Again, lawmakers took the coward’s path. Instead of identifying specific cuts, they punted those decisions to a future Legislature and governor. While Snyder contends the obligation can be covered by tax revenue growth, that’s far from certain. A downturn in the state or national economy would blast that projection to bits.

Democrats, aside from Detroit Sen. Virgil Smith, are attacking the deal for its potential impact on other spending. Their criticisms have merit, and are at the same time disingenuous. Democrats, even after their leaders agreed in principle to a road deal in September, took themselves out of the process when they weren’t allowed to lard up the package with non-transportation spending. They also wanted to fund road work by reversing some of the key reforms that have improved Michigan’s business climate.

Their charge that business is not paying its fair share with this bill is ridiculous; the diesel tax is mostly paid by commercial interests.

The minority party decided there was more political advantage in letting Republicans own the deal. Democratic votes might have produced a much better solution.

But there is a road funding package in place, and it will amounts to the largest investment in transportation infrastructure in 50 years. It also raises the fuel tax after 2021 with inflation, which should eliminate future funding battles.

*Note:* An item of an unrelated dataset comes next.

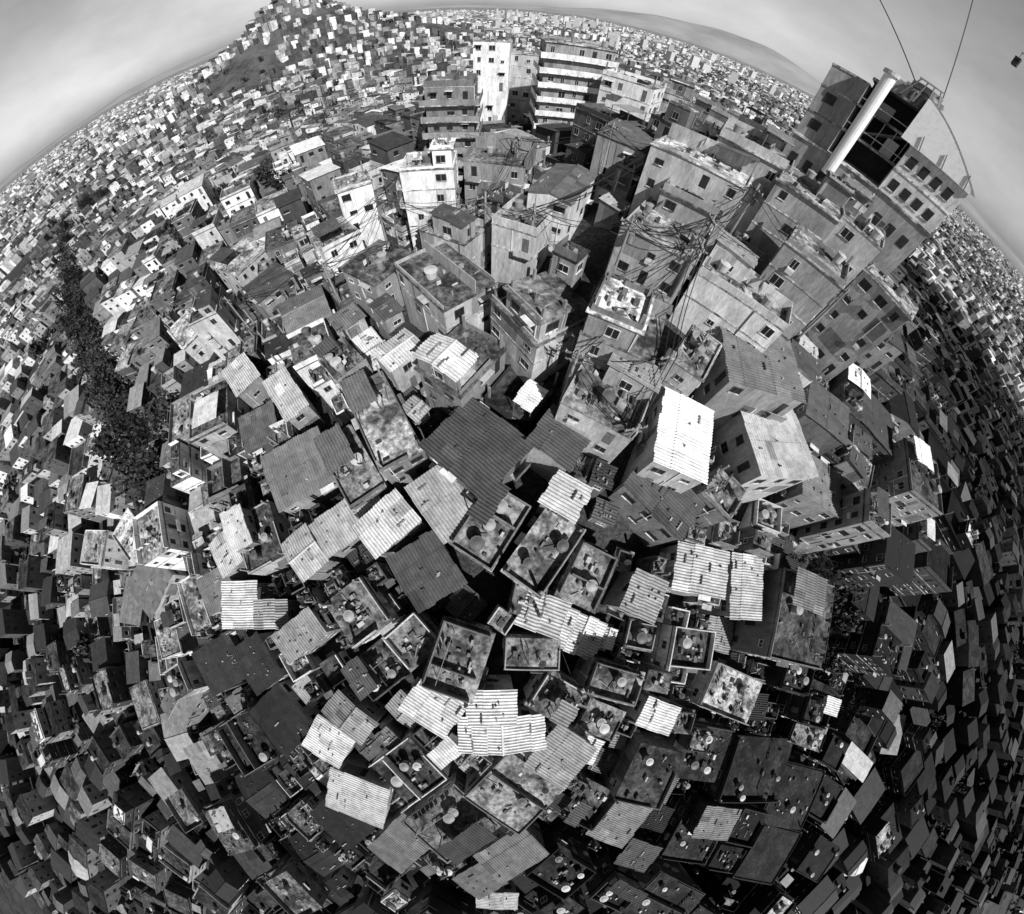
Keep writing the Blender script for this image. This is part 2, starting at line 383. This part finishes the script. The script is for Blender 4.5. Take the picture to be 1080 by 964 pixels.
# hill-top buildings : bearing, distance R, w,d, roof height below camera, tone, angle
for px,py,Rr,w,d,top,tw,an,bands in [(605,70,88,13,9,-6,.3,12,.85),(520,45,102,8,7,-8,.85,5,None),(477,95,72,8,8,-12.5,.2,8,.3),(668,92,82,10,8,-10,.8,-25,None),(455,190,50,7,6,-18.5,.8,10,None),(376,210,60,5.5,5.5,-23,.88,35,None),(720,60,90,9,8,-11,.35,-20,None),(560,60,108,9,8,-11,.5,0,None),
    (868,185,50,8,7,-9.5,.3,-30,None),(925,205,51,8,7,-9,.5,-40,None),(975,222,53,8,7,-10,.25,-45,None),(900,225,42,7,6,-12.5,.35,-35,None),(1005,245,56,8,7,-13,.4,-50,None)]:
    dd=ray(px,py); az=math.atan2(dd.x,dd.y); x,y=Rr*math.sin(az),Rr*math.cos(az); an=math.radians(an)
    if not free(x,y,w*.7,d*.7,an,0,.3): continue
    mark(x,y,w+1,d+1,an,.2); place(x,y,w,d,an,CAMZ+top,'S',tw,.3,0,'apartment_building' if bands else None,bands)
# stair alleys kept clear of houses
for pl in [[(655,480),(692,405),(718,320),(742,262),(800,190)],[(512,250),(520,330),(505,410)],[(402,235),(440,335)],[(545,500),(622,540),(645,640)],[(330,420),(420,530)],[(770,440),(780,560)],[(625,340),(640,240),(610,200)],[(510,410),(480,345),(380,250)]]:
    q=[hit(*p,-3) for p in pl]
    for a,b in zip(q,q[1:]):
        L=math.hypot(b[0]-a[0],b[1]-a[1]); mark((a[0]+b[0])/2,(a[1]+b[1])/2,L,1.8,math.atan2(b[1]-a[1],b[0]-a[0]),0)
dl=ray(868,100); dr=ray(1036,178)
al_,ar_=math.atan2(dl.x,dl.y),math.atan2(dr.x,dr.y)
am=(al_+ar_)/2; DS=62.0; SX2,SY2=DS*math.sin(am),DS*math.cos(am); W=DS*math.tan((ar_-al_)/2)
mark(SX2,SY2,2*W,13,-am,.3)
def tree(mb,H,cr,leaf=.55,nleaf=45,ncl=12):
    mb.tube((0,0,-1),(0,0,H*.5),.28,.17,6,BARK,.1)
    cl=[]
    for i in range(ncl):
        a=R.uniform(0,6.28); r=cr*math.sqrt(R.random())*.8; z=H*R.uniform(.5,.95)
        c=(math.cos(a)*r,math.sin(a)*r,z); cl.append(c)
        if i<6: mb.tube((0,0,H*R.uniform(.3,.5)),c,.11,.04,4,BARK,.1,False)
    for c in cl:
        cs=cr*R.uniform(.28,.5); tt=R.uniform(.02,.05)
        for _ in range(nleaf):
            d=Vector((R.gauss(0,1),R.gauss(0,1),R.gauss(0,.7))).normalized()*cs*R.uniform(.5,1.05)
            p=Vector(c)+d; u=Vector((R.gauss(0,1),R.gauss(0,1),R.gauss(0,1))).normalized(); w=u.orthogonal().normalized()
            s=leaf*R.uniform(.5,1.1)
            mb.poly([tuple(p-u*s),tuple(p+w*s*.6),tuple(p+u*s),tuple(p-w*s*.6)],LEAF,tt*R.uniform(.6,1.5))
TP=[(317,95,7),(285,182,5),(295,190,4),(180,440,5),(165,512,7),(150,132,7),(340,142,4),(120,125,8),(785,118,4),(830,98,4),(383,52,9),(1062,430,7),(1050,455,6),(1040,570,6),(870,640,6),(1050,800,6),(1000,900,6),(885,730,6),(1060,690,6),(960,880,5),(845,655,5),(1000,820,6),(195,250,5),(235,205,4),(405,45,8),(800,880,4),(1030,940,6),(1040,880,6),(980,760,5),(910,830,6),(1060,600,6),(1030,420,6),(1070,450,7),(990,860,6),(940,910,5),(860,600,4),(170,525,6),(175,495,5),(215,60,9),(240,45,9),(270,50,9),(1010,760,6),(1065,870,7),(860,690,5),(930,600,5)]
pl=[(115,205),(90,215),(72,235),(66,262),(76,290),(86,318),(90,345),(100,372),(114,400),(124,430),(140,460),(155,490)]
for (a,b) in zip(pl,pl[1:]):
    for t in (0,.2,.4,.6,.8): TP.append((a[0]+(b[0]-a[0])*t+R.uniform(-6,6),a[1]+(b[1]-a[1])*t,8))
for px,py,cr in TP:
    p=hit(px,py,-3); x,y=p[0],p[1]; 
    if not free(x,y,cr*.3,cr*.3,0,0,.35): continue
    mark(x,y,cr*1.3,cr*1.3,0)
    mb=MB(); tree(mb,cr*1.6,cr,.07*cr+.2,45,14); mb.obj('broadleaf_tree',(x,y,float(groundz(x,y))),R.uniform(0,6))
def ori(x,y):
    b=50+26*math.sin(x/37+.6)*math.cos(y/43)+7*math.sin(x/13+y/17)
    b+=float(ss(math.hypot(x,y),60,160))*30*math.sin(x/60-y/75+1)
    return math.radians(b+R.gauss(0,2.5))
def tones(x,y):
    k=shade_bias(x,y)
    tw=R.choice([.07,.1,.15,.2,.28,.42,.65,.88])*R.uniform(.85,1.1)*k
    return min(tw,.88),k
far=[MB() for _ in range(8)]
def addh(x,y,w,d,ang,small=False):
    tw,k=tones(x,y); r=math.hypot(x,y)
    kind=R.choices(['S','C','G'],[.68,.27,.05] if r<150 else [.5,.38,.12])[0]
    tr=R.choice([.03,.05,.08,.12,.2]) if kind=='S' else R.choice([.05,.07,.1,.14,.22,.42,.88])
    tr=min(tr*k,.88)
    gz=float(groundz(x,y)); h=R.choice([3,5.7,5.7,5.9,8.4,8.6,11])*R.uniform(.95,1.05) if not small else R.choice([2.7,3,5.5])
    if r<45 and h>7: h=R.choice([5.5,6,7.5])*R.uniform(.9,1.1)
    if w<2.5: h=R.choice([2.2,2.6,5])
    if x>35 and y<35 and not small: h=R.choice([6,8.6,11.4,14])
    lod=0 if r<75 else (1 if r<150 else 2)
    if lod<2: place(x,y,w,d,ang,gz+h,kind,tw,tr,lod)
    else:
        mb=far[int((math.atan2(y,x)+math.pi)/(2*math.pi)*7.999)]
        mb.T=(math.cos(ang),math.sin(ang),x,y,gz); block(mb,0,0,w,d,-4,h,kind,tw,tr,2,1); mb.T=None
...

It also heads off the ballot drive sponsored by labor unions to raise money for roads by increasing the corporate income tax, which would kill the state’s recovery.

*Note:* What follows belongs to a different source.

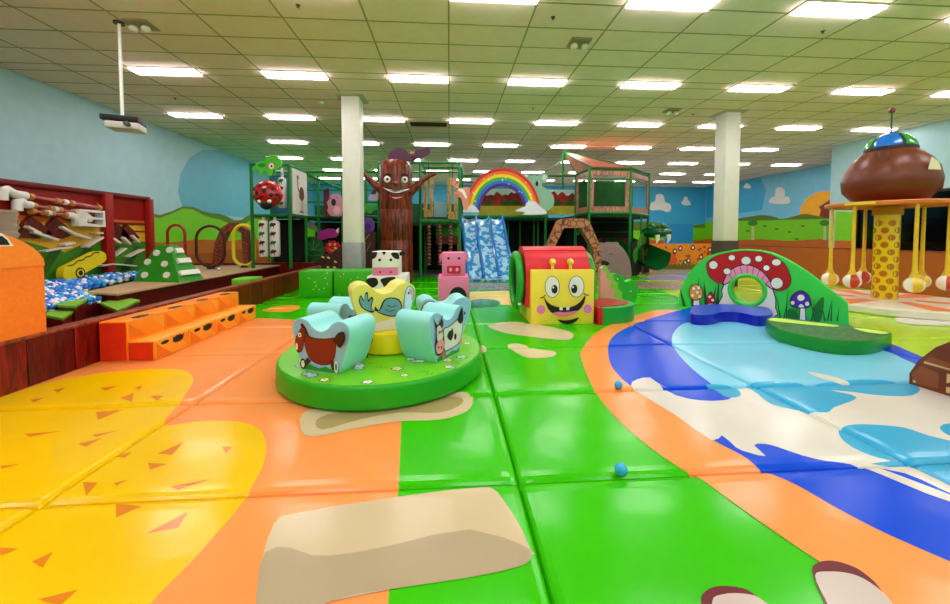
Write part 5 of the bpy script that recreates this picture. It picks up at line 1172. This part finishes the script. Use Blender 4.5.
b = MB(); b.bx(E0-.1, E1+.1, 10.65, 11.02, 0, .06, mat((40, 90, 170), .3, kind='blotch', rgb2=(150, 190, 210), scale=6), .02); b.build('landing_mat', t)
# stone arch behind the playhouse
STN = mat((190, 120, 85), .6, kind='stone', rgb2=(90, 40, 30), scale=5)
arch('brown stone-look arch behind the red barrel roof', vY(11.3), [(543, 282), (544, 248), (556, 221), (561, 219), (581, 219), (586, 222), (597, 247), (598, 282)], [(550, 282), (551, 249), (561, 228), (578, 228), (590, 249), (591, 282)], .3, STN)
# hippo
HP = mat((150, 120, 125), .5, .05, 5)
def R9(pts): return [(590+x/5.4875, 190+y/5.49) for x, y in pts]
cutout('hippo_cutout', 'large mauve-grey hippo cut-out with closed eyes and open mouth', 'cut-out figure', vY(YR-.35), R9(S([(32, 350), (38, 320), (48, 300), (48, 290), (60, 287), (72, 292), (95, 285), (120, 288), (130, 286), (148, 287), (152, 298), (175, 320), (195, 350), (212, 390), (220, 440), (215, 478), (150, 500), (60, 490), (35, 420)], 3)), .08, HP,
       [(BLACK, R9(S([(35, 395), (60, 385), (90, 392), (102, 405), (80, 416), (45, 410)], 3))), (BLACK, R9(band([(38, 356), (46, 350), (56, 354)], 3))), (BLACK, R9(band([(98, 356), (108, 348), (120, 354)], 3))), (mat((120, 90, 98), .5), R9(band([(150, 470), (148, 450), (152, 430)], 2.5))), (mat((120, 90, 98), .5), R9(band([(185, 475), (188, 450), (184, 435)], 2.5)))])
f = vline((cor[2].x+.05, cor[2].y-.12), (cor[3].x, cor[3].y-.12))
cutout('tree_board', 'dark board painted with a green tree beside the crocodile slide', 'cut-out board', f, R9([(222, 470), (222, 290), (320, 265), (320, 475), (225, 487)]), .04, DKP,
       [(mat((120, 70, 25), .6), R9([(265, 470), (278, 400), (270, 350), (250, 330), (275, 340), (285, 310), (290, 345), (310, 330), (292, 365), (288, 410), (290, 470)])), (mat((50, 140, 30), .6, .3, 7), R9(S([(232, 380), (228, 345), (240, 320), (262, 300), (270, 320), (262, 350), (255, 375), (240, 400)], 3))), (mat((70, 160, 40), .6, .3, 7), R9(S([(250, 300), (265, 255), (285, 228), (302, 250), (300, 290), (280, 300), (265, 310)], 3))), (mat((50, 140, 30), .6, .3, 7), R9(S([(295, 330), (310, 320), (318, 345), (312, 375), (300, 370)], 3))), (WHITE, R9(ell(268, 462, 7, 12)))])
# crocodile slide
t = thing('crocodile_slide', 'dark green crocodile mouth slide with white fangs beside the turret', 'slide', (atY(660, 260, 12.6).x, 12.4, 0))
CG_ = mat((12, 95, 40), .25, .3, 6, .5, 10); CG2 = gloss(20, 120, 55)
def C(x, y, Y=12.3): return atY(540+x/4.025, 140+y/4.03, Y)
b = MB(); c0 = C(480, 490, 12.6); 
rad = .46; n = 20; L2 = []
for j in range(10):
    v = j/9; y = 13.6-1.7*v; zc_ = 1.05-.38*v; xx = c0.x-.95+.45*v; rr_ = rad*(1+.08*v); a0_, a1_ = math.radians(150+10*v), math.radians(390-20*v)
    L2.append([b.bm.verts.new((xx+rr_*math.cos(a0_+(a1_-a0_)*i/n), y, max(.03, zc_+rr_*math.sin(a0_+(a1_-a0_)*i/n)))) for i in range(n+1)])
k = b.mi(CG2)
for A_, B2 in zip(L2, L2[1:]):
    for i in range(n): b.bm.faces.new((A_[i], A_[i+1], B2[i+1], B2[i])).material_index = k
bmesh.ops.solidify(b.bm, geom=b.bm.faces[:], thickness=.05); b.build('slide_trough', t)
b = MB(); h = C(486, 372, 12.2); b.ball((h.x-.0, 12.5, h.z), (.44, .7, .2), CG_, 24)
for i in range(7): b.ball((h.x-.33+i*.11, 12.05+.1*abs(i-3), h.z+.19-.02*abs(i-3)), (.075, .1, .075), CG_, 12)
for s in (-1, 1): b.ball((h.x+s*.22, 12.4, h.z+.2), (.11, .11, .11), CG_, 14)
b.build('upper_jaw', t)
for x, y in ((472, 400), (517, 398)):
    b = MB(); p = C(x, y, 11.82); b.tube([p+Vector((0, 0, .14)), p+Vector((.02, 0, 0)), p+Vector((-.03, 0, -.14))], [.07, .055, .01], WHITE, 10); b.build('fang', t)
YZ = atY(500, 236, 12)
cutout('wooden_rung', 'brown board lying behind the slide', 'board', vY(16), [(0, 0), (1, 0), (0, 1)], .01, DKP) if False else None

# ------------------------------------------------------------------ low walls on the right
OW = mat((240, 145, 35), .5, .08, 3); BRW = mat((178, 92, 30), .5, .06, 3)
HX = 10.4; zW = .98; YW = fl(690, 269, 0).y; xW = atY(655, 260, YW).x
b = MB(); b.bx(xW-.4, HX+.15, YW, YW+.15, 0, 1.0, OW); f = vY(YW)
random.seed(11); 
for i in range(34):
    x = random.uniform(662, 722); y = random.uniform(247, 263); r = random.choice((1.0, 1.3, 2.2))
    if r > 2: b.flat(f, f.pp(ell(x, y, 2.2, 2.6)), BLACK, .003); b.flat(f, f.pp(ell(x, y, 1.1, 1.4)), WHITE, .006)
    else: b.flat(f, f.pp(ell(x, y, r, r*.8)), paint(190, 40, 20) if i % 2 else paint(110, 60, 20), .004)
f2_ = [(655, 264)]
for i in range(40): f2_.append((656+i*1.75, 262 if i % 2 else 265.5))
b.flat(f, f.pp(f2_+[(725, 272), (655, 272)]), paint(120, 110, 30), .005)
for x in (672,): b.flat(f, f.pp(S([(668, 262), (670, 256), (673, 253), (676, 257), (677, 262), (672, 264)], 3)), paint(235, 90, 30), .007)
structure(b.build('wall_low_back'), 'low orange wall painted with flowers and dots')
b = MB(); b.bx(HX, HX+.15, 4.8, YW, 0, zW, BRW); b.bx(HX-.01, HX+.16, 4.8, YW, zW, zW+.02, mat((120, 60, 25), .5)); structure(b.build('wall_low_right'), 'low plain brown-orange wall behind the ball carousel')
# ------------------------------------------------------------------ hanging ball carousel
c_ = fl(884, 298.5, .14); t = thing('ball_carousel', 'spotted yellow column carousel with brown coconut head and round canopy ring', 'carousel', (c_.x, c_.y, 0))
cx, cy = c_.x, c_.y
b = MB(); b.lathe([(1.33, 0), (1.35, .02), (1.35, .12), (1.33, .14), (.3, .142)], (cx, cy, 0), mat((228, 218, 200), .3, .04, 3), 72)
for k in range(6):
    a = k*PI/3+.2; P = [(cx+.4*math.cos(a-.2), cy+.4*math.sin(a-.2)), (cx+1.28*math.cos(a-.16), cy+1.28*math.sin(a-.16)), (cx+1.28*math.cos(a+.16), cy+1.28*math.sin(a+.16)), (cx+.4*math.cos(a+.3), cy+.4*math.sin(a+.3))]
    b.flat(Fr((0, 0, .142), (1, 0, 0), (0, 1, 0)), P, paint(235, 120, 40), .002)
b.build('base_disc', t)
zR = atY(886, 206, cy).z; gr = .175
b = MB(); b.lathe([(gr, .14), (gr, zR-.1)], (cx, cy, 0), gloss(238, 205, 20), 40); b.lathe([(gr+.03, zR-.17), (gr+.03, zR-.02)], (cx, cy, 0), paint(200, 130, 40), 32)
SP = gloss(190, 110, 25)
for r_ in range(12):
    for k in range(6):
        a = k*PI/3+(r_ % 2)*PI/6; z = .22+r_*.135
        if z > zR-.22: continue
        P = [(a+.31*math.cos(q)*(1+.15*((k+r_) % 2)), z+.058*math.sin(q)) for q in [2*PI*i/14 for i in range(14)]]
        b.face([(cx+(gr+.003)*math.cos(x), cy+(gr+.003)*math.sin(x), zz_) for x, zz_ in P], SP)
b.build('spotted_column', t)
b = MB(); RW = mat((215, 115, 45), .4, .1, 4)
b.lathe([(.3, zR-.0), (.86, zR-.02), (.88, zR+.0), (.88, zR+.04), (.86, zR+.06), (.3, zR+.06)], (cx, cy, 0), RW, 64)
for k in range(0, 12):
    if k % 3 == 0:
        a = k*PI/6; 
        P = [(cx+.882*math.cos(a+.5*i/8), cy+.882*math.sin(a+.5*i/8)) for i in range(9)]
        for p, q in zip(P, P[1:]): b.face([(p[0], p[1], zR), (q[0], q[1], zR), (q[0], q[1], zR+.045), (p[0], p[1], zR+.045)], paint(240, 210, 40))
b.build('canopy_ring', t)
zH0, zH1, zC1 = zR+.06, atY(888, 150, cy).z, atY(888, 132, cy).z
BH = mat((110, 48, 25), .35, .12, 4, .2, 8)
hr_ = .66; b = MB(); hz = (zH1-zH0)
b.lathe([(.3, zH0), (.5, zH0+.05*hz), (.64, zH0+.22*hz), (hr_, zH0+.42*hz), (.62, zH0+.62*hz), (.52, zH0+.8*hz), (.4, zH0+.93*hz), (.32, zH1)], (cx, cy, 0), BH, 48); hd = b.build('coconut_head', t)
dirc = Vector((-cx, -cy, 0)).normalized(); side = Vector((-dirc.y, dirc.x, 0))
b = MB(); p = Vector((cx, cy, zH0+.8*hz))+dirc*.5-side*(-.05)+side*(-.12); b.tube([p+Vector((0, 0, -.12)), p+Vector((0, 0, .12))], [.07, .075], BH, 14); b.build('nose', hd)
b = MB(); p = Vector((cx, cy, zH0+.62*hz))+dirc*.42+side*.5
f = Fr(p, side*.5-dirc*.55, (0, 0, 1)); f = Fr(p+Vector((0, 0, 0)), (side*.6-dirc*.8), (0, 0, 1)); b.flat(f, [(-.1, -.1), (-.04, .12), (.1, .04), (.16, -.1)], paint(235, 220, 190), .0); b.build('eye_patch', hd)
b = MB(); ms = []; n = 40; kk = [b.mi(gloss(30, 120, 220)), b.mi(gloss(40, 160, 60)), b.mi(BLACK)]; rings = []
cr_ = .36; ch = zC1-zH1+.02
for i in range(9):
    a = PI/2*i/8; rings.append([b.bm.verts.new((cx+cr_*math.cos(a)*math.cos(2*PI*j/n), cy+cr_*math.cos(a)*math.sin(2*PI*j/n), zH1-.03+ch*math.sin(a))) if i < 8 else None for j in range(n)])
for i in range(7):
    for j in range(n):
        col = kk[2] if (j+5) % 8 == 0 or i == 0 else kk[((j+13)//8) % 2]
        b.bm.faces.new((rings[i][j], rings[i][(j+1) % n], rings[i+1][(j+1) % n], rings[i+1][j])).material_index = col
b.bm.faces.new(rings[7]).material_index = kk[0]; b.build('striped_cap', t)
b = MB(); p = Vector((cx, cy, zC1-.02)); za = atY(886, 112, cy).z; b.tube([p, (cx-.0, cy, za)], .014, paint(60, 90, 60), 8); b.ball((cx, cy, za+.03), .05, gloss(120, 20, 30), 14); b.build('antenna', t)
BY = gloss(235, 190, 40); BRD_ = gloss(190, 50, 25); BWH = gloss(238, 230, 222)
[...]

So it’s not a great bill. But in the context of what was possible, it’s good enough.


The Port Huron Times Herald. Nov. 5, 2015

Bill restores fairness to tax assessing.

How much are your teeth worth to you? How much would they be worth to the random stranger idling next to you on Pine Grove Avenue waiting for the signal to turn green?

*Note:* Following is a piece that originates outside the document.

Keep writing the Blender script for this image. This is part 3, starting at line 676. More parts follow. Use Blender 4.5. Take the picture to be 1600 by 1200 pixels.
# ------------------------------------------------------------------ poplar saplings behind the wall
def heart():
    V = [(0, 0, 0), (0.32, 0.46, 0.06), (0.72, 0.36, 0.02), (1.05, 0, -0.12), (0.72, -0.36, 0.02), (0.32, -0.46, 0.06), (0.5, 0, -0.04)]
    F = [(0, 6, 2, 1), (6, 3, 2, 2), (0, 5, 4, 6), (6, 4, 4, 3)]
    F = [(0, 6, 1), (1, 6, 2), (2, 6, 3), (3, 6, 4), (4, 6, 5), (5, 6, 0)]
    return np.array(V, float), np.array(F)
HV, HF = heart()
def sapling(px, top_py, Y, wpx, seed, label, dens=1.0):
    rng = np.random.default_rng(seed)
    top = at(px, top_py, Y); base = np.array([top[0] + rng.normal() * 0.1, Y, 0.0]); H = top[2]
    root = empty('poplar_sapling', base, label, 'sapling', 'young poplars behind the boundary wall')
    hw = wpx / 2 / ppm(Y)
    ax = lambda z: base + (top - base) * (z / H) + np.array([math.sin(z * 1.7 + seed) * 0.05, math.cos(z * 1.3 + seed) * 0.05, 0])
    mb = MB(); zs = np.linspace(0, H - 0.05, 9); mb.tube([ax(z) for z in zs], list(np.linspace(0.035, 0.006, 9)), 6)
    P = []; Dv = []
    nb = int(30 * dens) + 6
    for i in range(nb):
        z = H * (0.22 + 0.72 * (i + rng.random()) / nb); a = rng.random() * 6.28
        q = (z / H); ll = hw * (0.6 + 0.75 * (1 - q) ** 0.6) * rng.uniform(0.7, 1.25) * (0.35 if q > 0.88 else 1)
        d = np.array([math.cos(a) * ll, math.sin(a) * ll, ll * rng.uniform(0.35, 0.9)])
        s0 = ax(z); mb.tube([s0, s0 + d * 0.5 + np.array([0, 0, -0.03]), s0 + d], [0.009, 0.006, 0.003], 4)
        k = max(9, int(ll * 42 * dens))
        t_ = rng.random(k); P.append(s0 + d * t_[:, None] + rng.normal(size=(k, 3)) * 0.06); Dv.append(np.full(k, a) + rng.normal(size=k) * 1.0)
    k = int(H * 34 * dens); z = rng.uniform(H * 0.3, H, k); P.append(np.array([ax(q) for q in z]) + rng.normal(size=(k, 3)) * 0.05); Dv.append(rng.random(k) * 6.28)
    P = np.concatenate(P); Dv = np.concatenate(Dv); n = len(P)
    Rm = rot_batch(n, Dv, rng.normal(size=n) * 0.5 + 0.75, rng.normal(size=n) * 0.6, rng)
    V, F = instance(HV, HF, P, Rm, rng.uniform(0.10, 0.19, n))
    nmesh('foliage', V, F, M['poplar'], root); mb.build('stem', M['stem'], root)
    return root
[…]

Weird question; let’s try a different one.

How much is your car worth? That’s easier. It has a Blue Book value and a relatively predictable resale price.

Assessing property values for tax purposes is supposed to work about the same way. A 2,000-square-foot house with three bedrooms and two baths at one end of the block should have the same taxable value as an identical house at the other end of the block.

Increasingly in Michigan, though, that common-sense rule - designed to ensure property owners are taxed equally and fairly - has been tossed out the window for a single class of property owners: The large, multistate corporations that operate big box stores.

Their lawyers have convinced the Michigan Tax Tribunal, the final arbiter of property assessments, that their huge and expensively constructed buildings are worthless. Here is the argument Lowe’s, Menards and other big-box retailers have used to avoid millions in property taxes:

When a corporation erects a 120,000-square-foot behemoth suitable for selling lumber and home improvement items it has created a structure that can’t be used for anything else. It’s like saying your teeth have no value because nobody else would use them. So if Builders Square closes the store, nobody will buy it, which means it ought to have a value closer to zero than the millions spent to build it.

Additionally, in some cases, the corporations put deed restrictions on the property so that it can’t be sold to a competitor. A Menards building, for instance, might make a perfectly good Home Depot. But if the deed blocks Home Depot’s purchase, and McDonald’s won’t consider it, then the site has no resale value and should be taxed accordingly, lawyers argue.

Michigan lawmakers say that’s nonsense. State Sen. Tom Casperson and a coalition of Upper Peninsula lawmakers have introduced legislation that would prevent the Tax Tribunal from using that faulty logic. The bill would take a bite out of huge tax breaks that have gone to corporate retailers at the expense of local stores and every other property owner.